Frequently Asked Questions
What is linguica?
Linguica is a Portuguese/Brazilian smoked pork sausage with garlic and paprika. Find it at Portuguese or Brazilian markets, some specialty stores, and occasionally in the sausage section of well-stocked supermarkets. Chourico is the closest alternative. Spanish chorizo (the cured, dried type — not the fresh Mexican variety) works in a pinch, but is drier and changes the texture of the stew.
What is farofa?
Farofa is toasted cassava flour — a staple of Brazilian cooking that adds a savory, slightly crunchy textural contrast to stews. It’s available at Brazilian or Latin grocery stores. If unavailable, plain toasted breadcrumbs provide similar textural contrast. Toast them in butter with garlic for a more flavorful substitute.
Why do you serve orange with feijoada?
The acid from fresh orange slices and the vitamin C in the fruit cut through the richness of the black bean and pork stew and brighten each bite. It’s also a traditional pairing that goes back centuries in Brazilian cooking. The citrus is not optional — it’s part of the dish’s balance, not a garnish.
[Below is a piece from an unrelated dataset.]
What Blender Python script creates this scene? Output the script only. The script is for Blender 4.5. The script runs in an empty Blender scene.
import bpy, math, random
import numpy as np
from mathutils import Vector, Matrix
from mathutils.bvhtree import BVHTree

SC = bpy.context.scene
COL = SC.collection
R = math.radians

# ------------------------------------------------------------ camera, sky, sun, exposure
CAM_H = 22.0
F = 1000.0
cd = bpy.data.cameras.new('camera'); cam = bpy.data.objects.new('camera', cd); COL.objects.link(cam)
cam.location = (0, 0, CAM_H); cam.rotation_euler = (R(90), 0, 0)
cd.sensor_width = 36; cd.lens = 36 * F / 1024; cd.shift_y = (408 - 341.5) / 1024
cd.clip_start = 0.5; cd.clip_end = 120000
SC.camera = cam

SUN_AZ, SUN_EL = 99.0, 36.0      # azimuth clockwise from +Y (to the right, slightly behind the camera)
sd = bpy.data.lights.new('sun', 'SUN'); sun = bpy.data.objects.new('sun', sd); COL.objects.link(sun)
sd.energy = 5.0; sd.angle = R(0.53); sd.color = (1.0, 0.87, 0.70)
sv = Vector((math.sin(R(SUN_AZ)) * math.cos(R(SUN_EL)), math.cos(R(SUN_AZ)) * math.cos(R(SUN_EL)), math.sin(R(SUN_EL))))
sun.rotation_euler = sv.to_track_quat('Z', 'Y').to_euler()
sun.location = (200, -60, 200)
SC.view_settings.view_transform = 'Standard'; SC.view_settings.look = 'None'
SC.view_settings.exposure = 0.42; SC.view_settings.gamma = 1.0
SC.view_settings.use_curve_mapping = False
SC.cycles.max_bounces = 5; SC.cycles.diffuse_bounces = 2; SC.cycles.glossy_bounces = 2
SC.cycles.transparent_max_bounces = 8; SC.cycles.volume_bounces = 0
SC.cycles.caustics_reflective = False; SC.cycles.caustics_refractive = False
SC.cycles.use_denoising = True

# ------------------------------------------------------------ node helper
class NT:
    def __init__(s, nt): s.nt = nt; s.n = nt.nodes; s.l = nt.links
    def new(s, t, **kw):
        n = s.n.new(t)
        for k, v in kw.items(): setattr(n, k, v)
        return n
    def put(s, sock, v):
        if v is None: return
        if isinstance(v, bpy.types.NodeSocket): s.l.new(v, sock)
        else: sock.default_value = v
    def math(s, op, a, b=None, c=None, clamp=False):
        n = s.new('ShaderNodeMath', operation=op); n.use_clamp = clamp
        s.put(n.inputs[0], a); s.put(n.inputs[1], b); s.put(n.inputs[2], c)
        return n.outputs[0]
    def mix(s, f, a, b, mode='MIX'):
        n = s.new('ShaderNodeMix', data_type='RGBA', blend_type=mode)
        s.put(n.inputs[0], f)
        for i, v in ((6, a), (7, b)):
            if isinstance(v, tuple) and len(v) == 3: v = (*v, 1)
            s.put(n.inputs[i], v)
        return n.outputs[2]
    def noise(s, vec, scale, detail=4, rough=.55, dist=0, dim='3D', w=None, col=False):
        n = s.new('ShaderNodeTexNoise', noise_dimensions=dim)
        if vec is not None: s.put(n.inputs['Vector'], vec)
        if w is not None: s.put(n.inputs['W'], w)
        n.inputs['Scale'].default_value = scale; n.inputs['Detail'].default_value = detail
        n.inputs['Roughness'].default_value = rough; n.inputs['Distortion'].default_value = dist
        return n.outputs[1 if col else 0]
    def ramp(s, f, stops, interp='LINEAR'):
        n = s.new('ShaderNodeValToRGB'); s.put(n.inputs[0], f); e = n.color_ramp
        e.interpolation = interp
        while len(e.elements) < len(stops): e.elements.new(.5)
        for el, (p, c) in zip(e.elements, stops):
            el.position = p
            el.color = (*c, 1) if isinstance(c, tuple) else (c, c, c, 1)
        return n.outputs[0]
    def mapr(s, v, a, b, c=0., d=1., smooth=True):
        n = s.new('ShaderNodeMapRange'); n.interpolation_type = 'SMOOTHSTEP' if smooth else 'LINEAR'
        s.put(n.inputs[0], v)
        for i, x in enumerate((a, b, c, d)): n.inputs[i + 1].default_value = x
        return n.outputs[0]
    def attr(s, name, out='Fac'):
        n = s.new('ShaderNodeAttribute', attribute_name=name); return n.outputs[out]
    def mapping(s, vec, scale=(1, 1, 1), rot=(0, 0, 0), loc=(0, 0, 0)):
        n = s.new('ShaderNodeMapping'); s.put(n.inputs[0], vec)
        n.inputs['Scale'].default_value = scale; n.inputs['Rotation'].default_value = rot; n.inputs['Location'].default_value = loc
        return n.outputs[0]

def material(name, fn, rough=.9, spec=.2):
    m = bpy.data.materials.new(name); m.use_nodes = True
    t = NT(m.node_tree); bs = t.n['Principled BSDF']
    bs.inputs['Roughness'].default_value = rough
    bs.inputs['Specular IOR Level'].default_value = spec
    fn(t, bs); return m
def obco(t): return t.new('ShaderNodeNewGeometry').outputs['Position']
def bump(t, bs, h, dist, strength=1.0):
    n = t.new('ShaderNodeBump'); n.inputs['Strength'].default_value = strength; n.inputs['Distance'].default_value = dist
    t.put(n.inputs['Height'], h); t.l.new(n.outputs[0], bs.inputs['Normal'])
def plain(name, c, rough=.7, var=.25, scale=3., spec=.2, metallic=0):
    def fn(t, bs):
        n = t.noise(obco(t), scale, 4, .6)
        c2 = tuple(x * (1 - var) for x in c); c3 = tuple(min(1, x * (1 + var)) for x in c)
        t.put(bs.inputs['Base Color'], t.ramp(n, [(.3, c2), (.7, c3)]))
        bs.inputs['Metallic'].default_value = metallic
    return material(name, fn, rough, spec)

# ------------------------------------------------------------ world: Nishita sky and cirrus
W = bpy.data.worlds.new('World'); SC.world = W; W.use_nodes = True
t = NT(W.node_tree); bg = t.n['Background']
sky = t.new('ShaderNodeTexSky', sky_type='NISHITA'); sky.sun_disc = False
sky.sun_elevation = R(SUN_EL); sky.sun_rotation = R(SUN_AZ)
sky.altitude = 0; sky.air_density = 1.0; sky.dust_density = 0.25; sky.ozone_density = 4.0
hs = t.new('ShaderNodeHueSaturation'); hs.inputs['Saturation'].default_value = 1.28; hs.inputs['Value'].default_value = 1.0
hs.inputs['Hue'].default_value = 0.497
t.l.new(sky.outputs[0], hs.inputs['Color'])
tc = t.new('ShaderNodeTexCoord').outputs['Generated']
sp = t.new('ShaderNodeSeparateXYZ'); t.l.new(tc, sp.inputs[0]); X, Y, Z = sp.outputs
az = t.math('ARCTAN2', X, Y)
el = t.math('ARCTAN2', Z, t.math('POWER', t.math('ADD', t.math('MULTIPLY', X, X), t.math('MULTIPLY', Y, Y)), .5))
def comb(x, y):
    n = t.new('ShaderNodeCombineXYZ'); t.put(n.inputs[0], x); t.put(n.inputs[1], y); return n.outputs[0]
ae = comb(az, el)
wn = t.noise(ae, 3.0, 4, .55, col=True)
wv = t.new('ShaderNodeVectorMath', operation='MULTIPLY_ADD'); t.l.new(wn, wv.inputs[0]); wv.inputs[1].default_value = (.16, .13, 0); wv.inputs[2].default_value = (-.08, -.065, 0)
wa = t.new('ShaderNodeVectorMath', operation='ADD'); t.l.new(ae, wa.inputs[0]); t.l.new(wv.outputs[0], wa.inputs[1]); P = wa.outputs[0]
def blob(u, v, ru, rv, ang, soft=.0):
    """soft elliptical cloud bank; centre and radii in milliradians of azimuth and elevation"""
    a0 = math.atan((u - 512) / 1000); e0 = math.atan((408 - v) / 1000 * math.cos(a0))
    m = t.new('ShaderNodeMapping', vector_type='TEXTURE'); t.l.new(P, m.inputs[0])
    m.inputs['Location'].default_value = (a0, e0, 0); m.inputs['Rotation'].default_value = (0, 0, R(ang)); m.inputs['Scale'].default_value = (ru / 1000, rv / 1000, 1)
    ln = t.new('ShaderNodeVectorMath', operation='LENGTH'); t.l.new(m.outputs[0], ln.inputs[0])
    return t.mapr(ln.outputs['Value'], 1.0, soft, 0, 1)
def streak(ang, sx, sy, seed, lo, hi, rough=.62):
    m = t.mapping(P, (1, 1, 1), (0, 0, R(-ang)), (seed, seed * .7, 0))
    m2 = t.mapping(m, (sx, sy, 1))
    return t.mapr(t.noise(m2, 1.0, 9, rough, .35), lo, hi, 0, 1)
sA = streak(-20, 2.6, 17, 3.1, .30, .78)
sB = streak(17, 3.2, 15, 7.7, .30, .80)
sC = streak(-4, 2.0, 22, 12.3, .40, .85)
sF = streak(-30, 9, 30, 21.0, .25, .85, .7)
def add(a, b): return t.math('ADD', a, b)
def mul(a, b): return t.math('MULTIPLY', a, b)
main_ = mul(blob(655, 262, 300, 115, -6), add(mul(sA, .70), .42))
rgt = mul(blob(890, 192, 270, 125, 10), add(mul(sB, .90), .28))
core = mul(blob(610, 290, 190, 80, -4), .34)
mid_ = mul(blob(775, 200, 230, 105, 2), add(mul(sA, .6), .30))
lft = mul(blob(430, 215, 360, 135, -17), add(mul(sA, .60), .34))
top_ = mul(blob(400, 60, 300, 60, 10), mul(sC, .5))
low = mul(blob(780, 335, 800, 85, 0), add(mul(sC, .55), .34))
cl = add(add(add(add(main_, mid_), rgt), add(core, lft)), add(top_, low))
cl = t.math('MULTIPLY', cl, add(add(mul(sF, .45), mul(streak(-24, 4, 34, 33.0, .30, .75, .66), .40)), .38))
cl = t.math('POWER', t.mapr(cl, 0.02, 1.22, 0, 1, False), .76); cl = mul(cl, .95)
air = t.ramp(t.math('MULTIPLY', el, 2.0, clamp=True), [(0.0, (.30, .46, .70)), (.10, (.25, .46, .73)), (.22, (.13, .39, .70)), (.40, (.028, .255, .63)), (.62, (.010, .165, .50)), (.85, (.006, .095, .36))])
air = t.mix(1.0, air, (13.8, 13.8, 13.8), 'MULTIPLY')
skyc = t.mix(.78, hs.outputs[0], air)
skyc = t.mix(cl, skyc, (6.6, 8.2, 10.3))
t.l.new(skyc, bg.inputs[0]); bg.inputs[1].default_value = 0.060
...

Can I use canned black beans?
You can, but the result is different — canned beans are softer and break down faster, making the stew less cohesive and requiring less cooking time (about 45 minutes instead of 2 hours). Reduce liquid accordingly. Dried beans that you’ve soaked produce a significantly better final texture and flavor because they slowly absorb the cooking liquid and seasonings throughout the long simmer.